TASK DIRECTIONS
Transcribe every line, keeping it exact.

COLLECTED DATA
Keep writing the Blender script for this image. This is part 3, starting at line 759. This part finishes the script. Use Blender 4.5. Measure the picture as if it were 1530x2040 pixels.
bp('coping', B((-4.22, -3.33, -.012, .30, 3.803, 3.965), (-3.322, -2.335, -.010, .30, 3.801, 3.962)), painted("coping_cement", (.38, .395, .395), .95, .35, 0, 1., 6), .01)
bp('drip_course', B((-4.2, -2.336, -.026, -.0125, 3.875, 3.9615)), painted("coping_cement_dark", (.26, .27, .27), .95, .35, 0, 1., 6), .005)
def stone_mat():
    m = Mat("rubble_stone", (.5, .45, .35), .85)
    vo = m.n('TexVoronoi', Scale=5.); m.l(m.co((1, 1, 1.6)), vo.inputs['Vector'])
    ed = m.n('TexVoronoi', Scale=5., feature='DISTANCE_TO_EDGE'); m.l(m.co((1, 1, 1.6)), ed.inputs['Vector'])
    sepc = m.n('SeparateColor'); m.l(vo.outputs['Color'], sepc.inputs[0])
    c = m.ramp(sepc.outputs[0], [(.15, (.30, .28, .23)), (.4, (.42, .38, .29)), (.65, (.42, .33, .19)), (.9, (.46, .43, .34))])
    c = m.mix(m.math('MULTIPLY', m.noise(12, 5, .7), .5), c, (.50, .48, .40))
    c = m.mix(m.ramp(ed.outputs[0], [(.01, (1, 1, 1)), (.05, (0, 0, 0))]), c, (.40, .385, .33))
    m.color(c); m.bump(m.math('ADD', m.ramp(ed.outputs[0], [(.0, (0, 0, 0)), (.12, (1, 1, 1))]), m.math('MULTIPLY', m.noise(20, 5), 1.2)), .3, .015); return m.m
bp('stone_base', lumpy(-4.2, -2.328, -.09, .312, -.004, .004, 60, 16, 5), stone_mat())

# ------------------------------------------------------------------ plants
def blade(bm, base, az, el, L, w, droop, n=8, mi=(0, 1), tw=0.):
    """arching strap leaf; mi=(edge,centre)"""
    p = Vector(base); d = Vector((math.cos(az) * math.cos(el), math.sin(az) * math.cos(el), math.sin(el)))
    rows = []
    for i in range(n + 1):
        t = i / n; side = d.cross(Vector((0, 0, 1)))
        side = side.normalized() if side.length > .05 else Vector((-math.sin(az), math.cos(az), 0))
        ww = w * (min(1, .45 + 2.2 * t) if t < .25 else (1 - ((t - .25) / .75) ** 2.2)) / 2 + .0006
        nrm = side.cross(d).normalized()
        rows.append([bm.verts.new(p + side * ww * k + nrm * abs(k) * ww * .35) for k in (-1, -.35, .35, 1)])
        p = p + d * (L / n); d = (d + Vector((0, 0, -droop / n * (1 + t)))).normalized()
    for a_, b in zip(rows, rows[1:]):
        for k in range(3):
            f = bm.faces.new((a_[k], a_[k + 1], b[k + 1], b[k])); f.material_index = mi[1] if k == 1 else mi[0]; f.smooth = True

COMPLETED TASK
Keep writing the Blender script for this image. This is part 3, starting at line 759. This part finishes the script. Use Blender 4.5. Measure the picture as if it were 1530x2040 pixels.
bp('coping', B((-4.22, -3.33, -.012, .30, 3.803, 3.965), (-3.322, -2.335, -.010, .30, 3.801, 3.962)), painted("coping_cement", (.38, .395, .395), .95, .35, 0, 1., 6), .01)
bp('drip_course', B((-4.2, -2.336, -.026, -.0125, 3.875, 3.9615)), painted("coping_cement_dark", (.26, .27, .27), .95, .35, 0, 1., 6), .005)
def stone_mat():
    m = Mat("rubble_stone", (.5, .45, .35), .85)
    vo = m.n('TexVoronoi', Scale=5.); m.l(m.co((1, 1, 1.6)), vo.inputs['Vector'])
    ed = m.n('TexVoronoi', Scale=5., feature='DISTANCE_TO_EDGE'); m.l(m.co((1, 1, 1.6)), ed.inputs['Vector'])
    sepc = m.n('SeparateColor'); m.l(vo.outputs['Color'], sepc.inputs[0])
    c = m.ramp(sepc.outputs[0], [(.15, (.30, .28, .23)), (.4, (.42, .38, .29)), (.65, (.42, .33, .19)), (.9, (.46, .43, .34))])
    c = m.mix(m.math('MULTIPLY', m.noise(12, 5, .7), .5), c, (.50, .48, .40))
    c = m.mix(m.ramp(ed.outputs[0], [(.01, (1, 1, 1)), (.05, (0, 0, 0))]), c, (.40, .385, .33))
    m.color(c); m.bump(m.math('ADD', m.ramp(ed.outputs[0], [(.0, (0, 0, 0)), (.12, (1, 1, 1))]), m.math('MULTIPLY', m.noise(20, 5), 1.2)), .3, .015); return m.m
bp('stone_base', lumpy(-4.2, -2.328, -.09, .312, -.004, .004, 60, 16, 5), stone_mat())

# ------------------------------------------------------------------ plants
def blade(bm, base, az, el, L, w, droop, n=8, mi=(0, 1), tw=0.):
    """arching strap leaf; mi=(edge,centre)"""
    p = Vector(base); d = Vector((math.cos(az) * math.cos(el), math.sin(az) * math.cos(el), math.sin(el)))
    rows = []
    for i in range(n + 1):
        t = i / n; side = d.cross(Vector((0, 0, 1)))
        side = side.normalized() if side.length > .05 else Vector((-math.sin(az), math.cos(az), 0))
        ww = w * (min(1, .45 + 2.2 * t) if t < .25 else (1 - ((t - .25) / .75) ** 2.2)) / 2 + .0006
        nrm = side.cross(d).normalized()
        rows.append([bm.verts.new(p + side * ww * k + nrm * abs(k) * ww * .35) for k in (-1, -.35, .35, 1)])
        p = p + d * (L / n); d = (d + Vector((0, 0, -droop / n * (1 + t)))).normalized()
    for a_, b in zip(rows, rows[1:]):
        for k in range(3):
            f = bm.faces.new((a_[k], a_[k + 1], b[k + 1], b[k])); f.material_index = mi[1] if k == 1 else mi[0]; f.smooth = True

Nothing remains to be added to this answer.